Pelo contrário, estas posições estão mais vivas do que nunca, o que pode ser observado pela reação contra o filme “Tropa de Elite” que ousou tocar na responsabilidade do usuário de drogas pela violência associada. Aliás, ao observar o bandido baiano, fica difícil imaginar que se a droga fosse liberada ele se transformaria em alguma espécie de empresário. A esquerda não perdeu-se, ele está mais organizada e cínica como nunca, principalmente por ter se livrado da necessidade de defender o criminoso estado soviético. Para ficar melhor ainda, a China adotou a economia de mercado e seduziu os capitalistas ocidentais que fecharam os olhos para a opressão política.
Enquanto isso, a direita se apresentou em nova roupagem, como paladino da liberdade e mãe da democracia -quando se sabe que a democracia de massas foi em larga medida uma conquista do movimento operário contra a direita, que entrava em pânico só de pensar no voto universal secreto. A nova direita ocupou um a um os espaços disponíveis nos meios de comunicação de massa e na esfera pública, em um combate cotidiano contra as teses de esquerda então dominantes. Venceu e transformou a sua vitória em poder institucional.
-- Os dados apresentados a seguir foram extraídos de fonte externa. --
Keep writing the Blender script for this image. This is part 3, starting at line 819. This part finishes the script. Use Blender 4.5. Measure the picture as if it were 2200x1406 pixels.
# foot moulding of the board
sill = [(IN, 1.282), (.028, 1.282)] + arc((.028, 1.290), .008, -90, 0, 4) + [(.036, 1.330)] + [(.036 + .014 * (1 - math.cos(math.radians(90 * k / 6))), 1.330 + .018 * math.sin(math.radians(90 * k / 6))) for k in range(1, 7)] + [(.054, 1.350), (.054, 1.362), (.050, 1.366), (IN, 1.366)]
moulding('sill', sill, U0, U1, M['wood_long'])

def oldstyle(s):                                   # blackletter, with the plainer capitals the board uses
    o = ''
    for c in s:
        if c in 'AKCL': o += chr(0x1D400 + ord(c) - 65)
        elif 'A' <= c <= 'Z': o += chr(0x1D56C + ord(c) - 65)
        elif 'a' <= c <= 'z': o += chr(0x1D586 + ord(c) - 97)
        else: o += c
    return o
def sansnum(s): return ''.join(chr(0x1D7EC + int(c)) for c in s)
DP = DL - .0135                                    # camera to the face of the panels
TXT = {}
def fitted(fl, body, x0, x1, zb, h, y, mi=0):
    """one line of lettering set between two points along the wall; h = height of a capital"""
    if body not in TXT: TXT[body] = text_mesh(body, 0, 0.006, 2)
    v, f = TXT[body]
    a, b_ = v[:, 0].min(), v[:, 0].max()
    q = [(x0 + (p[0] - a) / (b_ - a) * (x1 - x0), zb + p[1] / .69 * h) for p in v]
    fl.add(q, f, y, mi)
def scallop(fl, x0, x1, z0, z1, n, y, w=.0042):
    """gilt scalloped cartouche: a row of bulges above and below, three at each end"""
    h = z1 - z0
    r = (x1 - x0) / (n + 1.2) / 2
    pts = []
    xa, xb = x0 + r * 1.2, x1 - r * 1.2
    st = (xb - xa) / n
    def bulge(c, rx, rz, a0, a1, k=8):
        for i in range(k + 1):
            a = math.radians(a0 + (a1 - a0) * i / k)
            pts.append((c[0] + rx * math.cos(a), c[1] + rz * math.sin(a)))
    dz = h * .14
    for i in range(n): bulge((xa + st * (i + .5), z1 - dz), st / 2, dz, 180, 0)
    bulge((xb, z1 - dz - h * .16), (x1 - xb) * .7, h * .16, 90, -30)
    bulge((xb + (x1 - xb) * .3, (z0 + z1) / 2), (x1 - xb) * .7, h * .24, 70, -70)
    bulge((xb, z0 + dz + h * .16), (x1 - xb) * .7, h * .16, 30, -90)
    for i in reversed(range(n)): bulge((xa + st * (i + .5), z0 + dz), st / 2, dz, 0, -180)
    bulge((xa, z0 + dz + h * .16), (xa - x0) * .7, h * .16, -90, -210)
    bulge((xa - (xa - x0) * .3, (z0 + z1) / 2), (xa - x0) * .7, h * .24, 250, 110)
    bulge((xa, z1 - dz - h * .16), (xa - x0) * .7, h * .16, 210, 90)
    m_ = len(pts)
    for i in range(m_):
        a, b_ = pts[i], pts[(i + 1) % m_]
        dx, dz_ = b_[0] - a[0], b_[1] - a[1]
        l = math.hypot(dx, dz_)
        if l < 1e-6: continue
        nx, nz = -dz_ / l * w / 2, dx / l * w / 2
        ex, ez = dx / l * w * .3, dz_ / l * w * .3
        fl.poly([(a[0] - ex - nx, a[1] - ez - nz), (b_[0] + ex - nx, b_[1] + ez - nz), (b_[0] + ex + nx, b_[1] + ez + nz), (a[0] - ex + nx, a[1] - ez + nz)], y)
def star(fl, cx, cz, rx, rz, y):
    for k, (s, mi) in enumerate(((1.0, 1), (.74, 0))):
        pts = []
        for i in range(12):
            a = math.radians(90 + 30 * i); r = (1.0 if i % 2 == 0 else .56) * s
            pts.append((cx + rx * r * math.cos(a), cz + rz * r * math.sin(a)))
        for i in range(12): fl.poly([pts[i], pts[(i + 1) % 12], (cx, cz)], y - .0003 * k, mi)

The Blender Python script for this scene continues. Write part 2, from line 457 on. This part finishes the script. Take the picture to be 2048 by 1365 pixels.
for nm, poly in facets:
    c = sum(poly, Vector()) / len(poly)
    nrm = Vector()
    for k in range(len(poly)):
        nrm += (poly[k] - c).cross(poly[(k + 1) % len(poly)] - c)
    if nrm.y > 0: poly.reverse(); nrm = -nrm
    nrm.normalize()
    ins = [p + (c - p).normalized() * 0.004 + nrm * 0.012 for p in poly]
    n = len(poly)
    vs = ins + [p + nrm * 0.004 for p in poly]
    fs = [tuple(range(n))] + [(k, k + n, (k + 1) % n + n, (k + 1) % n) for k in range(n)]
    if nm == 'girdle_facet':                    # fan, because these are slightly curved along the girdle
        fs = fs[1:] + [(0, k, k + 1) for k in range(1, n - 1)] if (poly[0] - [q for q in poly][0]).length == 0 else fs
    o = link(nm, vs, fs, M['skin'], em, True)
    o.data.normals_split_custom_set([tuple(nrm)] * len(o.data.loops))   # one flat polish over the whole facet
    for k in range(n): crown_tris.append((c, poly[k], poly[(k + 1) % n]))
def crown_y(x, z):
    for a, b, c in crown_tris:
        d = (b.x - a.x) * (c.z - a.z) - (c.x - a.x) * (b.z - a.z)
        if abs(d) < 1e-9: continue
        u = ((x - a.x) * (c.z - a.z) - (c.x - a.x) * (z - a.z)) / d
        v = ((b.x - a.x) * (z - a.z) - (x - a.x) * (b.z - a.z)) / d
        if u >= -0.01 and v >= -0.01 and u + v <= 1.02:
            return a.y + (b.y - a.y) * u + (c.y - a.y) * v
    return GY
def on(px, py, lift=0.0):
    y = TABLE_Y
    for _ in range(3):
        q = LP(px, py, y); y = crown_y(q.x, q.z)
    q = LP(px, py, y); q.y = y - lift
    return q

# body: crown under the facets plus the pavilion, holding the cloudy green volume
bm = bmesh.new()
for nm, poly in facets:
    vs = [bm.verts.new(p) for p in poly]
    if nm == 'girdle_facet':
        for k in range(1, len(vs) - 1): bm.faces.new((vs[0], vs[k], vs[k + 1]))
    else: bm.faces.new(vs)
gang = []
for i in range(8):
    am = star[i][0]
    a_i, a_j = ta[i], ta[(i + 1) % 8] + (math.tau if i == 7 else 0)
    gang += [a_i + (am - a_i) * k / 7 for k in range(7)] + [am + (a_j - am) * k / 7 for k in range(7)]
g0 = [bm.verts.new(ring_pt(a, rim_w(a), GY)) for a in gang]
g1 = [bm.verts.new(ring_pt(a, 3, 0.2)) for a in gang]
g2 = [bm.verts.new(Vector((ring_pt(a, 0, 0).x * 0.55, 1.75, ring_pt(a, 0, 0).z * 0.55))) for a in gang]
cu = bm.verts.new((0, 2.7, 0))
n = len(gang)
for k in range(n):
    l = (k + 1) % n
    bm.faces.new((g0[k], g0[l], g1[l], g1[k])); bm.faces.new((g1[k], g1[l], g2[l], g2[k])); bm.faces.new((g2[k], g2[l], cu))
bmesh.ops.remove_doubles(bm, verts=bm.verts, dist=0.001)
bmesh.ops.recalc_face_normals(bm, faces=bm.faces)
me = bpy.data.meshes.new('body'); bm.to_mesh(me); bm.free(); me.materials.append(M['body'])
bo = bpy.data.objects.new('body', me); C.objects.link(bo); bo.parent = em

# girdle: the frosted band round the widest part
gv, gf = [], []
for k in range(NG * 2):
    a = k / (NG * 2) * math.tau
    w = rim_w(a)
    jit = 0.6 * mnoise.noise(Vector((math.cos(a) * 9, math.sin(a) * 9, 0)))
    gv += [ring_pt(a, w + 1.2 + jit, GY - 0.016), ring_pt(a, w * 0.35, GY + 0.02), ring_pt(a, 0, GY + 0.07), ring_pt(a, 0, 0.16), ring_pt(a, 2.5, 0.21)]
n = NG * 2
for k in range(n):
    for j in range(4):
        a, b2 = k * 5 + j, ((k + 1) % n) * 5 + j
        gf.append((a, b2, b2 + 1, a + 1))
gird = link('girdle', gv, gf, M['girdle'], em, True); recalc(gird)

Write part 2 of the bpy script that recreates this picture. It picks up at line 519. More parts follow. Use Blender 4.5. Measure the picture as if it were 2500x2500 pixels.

Não há nova roupagem nenhuma. A direita sempre defendeu a liberdade individual e, em consequência, a democracia. É a esquerda que questiona seus fundamentos ao não aceitar a existência de oposição e transição de poder. Não é verdade que foram os operários que conquistaram o regime democrático, ele foi uma conquista burguesa contra a centralização do poder da aristocracia. Esta vitória da direita só pode ser um delírio do articulista, as teses da esquerda ainda são dominantes, principalmente na intelectualidade e na grande mídia. 9 em cada 10 jornalistas são de esquerda.
O resultado foi uma guinada nos pontos de partida do debate político. O que se pede hoje de todos os lados é mais prisão, mais responsabilização dos indivíduos, mais progresso material puro e simples. E por aí vai. É nisso que consiste a atual hegemonia da direita.
Aqui a quantidade de alfafa foi exagerada. Guinada? Se o que se pede mais alguma coisa é porque ela existe de menos. Aqui evidencia a intolerância do esquerdistas, não se pode nem pedir, é preciso aceitar a doxa socialista. Interessante que Nobre parece defender, na ordem: menos prisão, não responsabilização dos indivíduos, menos progresso material. Hegemonia da direita? A velha tática de acusar o adversário do que é praticado pelo próprio acusador. Vivemos uma era de hegemonia cultural da esquerda.
A nova direita vê a forma atual da democracia como imutável, como o “fim da história”. Avalia toda tentativa da esquerda de transformar a democracia como um ataque à liberdade. Mas, ao mesmo tempo, não vê problema em aceitar -como fez a Folha a propósito da ditadura militar brasileira- o revisionismo histórico e gradações no autoritarismo.
Vejam que Nobre acusa a Folha de ser de direita. Só pode estar de brincadeira! Daqui a pouco vai dizer que o New York Times e a CNN são veículos conservadores…
A atual crise econômica pode alterar esse quadro. Esse é o maior temor da nova direita hegemônica. Mas isso só tem chance de acontecer se a esquerda for capaz de fazer o combate de ideias no espaço público sem continuar a pressupor que seus pontos de partida seguem inquestionáveis. Convencer pessoas que já estão convencidas é puro conformismo.
A esquerda sempre cresce em tempos de crise. O que Nobre defende nas entrelinhas é que a esquerda seja ainda mais efetiva em esconder o que realmente pensa. No fundo deste discurso todo está a constatação que a sociedade como um toda é mais conservadora em seus valores do que se deseja; por isso uma atuação constante da esquerda em destruir estes valores, e o estrago após décadas de mentiras socialistas é grande. O bom esquerdista é eficiente em esconder do povo o que realmente pensa. O direitista padece de não consegui transmitir o que realmente defende, até porque a hegemonia cultural socialista tomou conta da linguagem, deixando o direitista permanentemente na defensiva.
O artigo de Nobre é um exemplo claro de que não existe hegemonia de uma nova direita, apenas a cada vez mais profunda socialização da sociedade. Como diz um amigo, a esquerda já venceu a disputa. Quer agora evitar qualquer tentativa da direita moribunda de tentar virar o jogo. No fundo, todo esquerdista quer a unanimidade.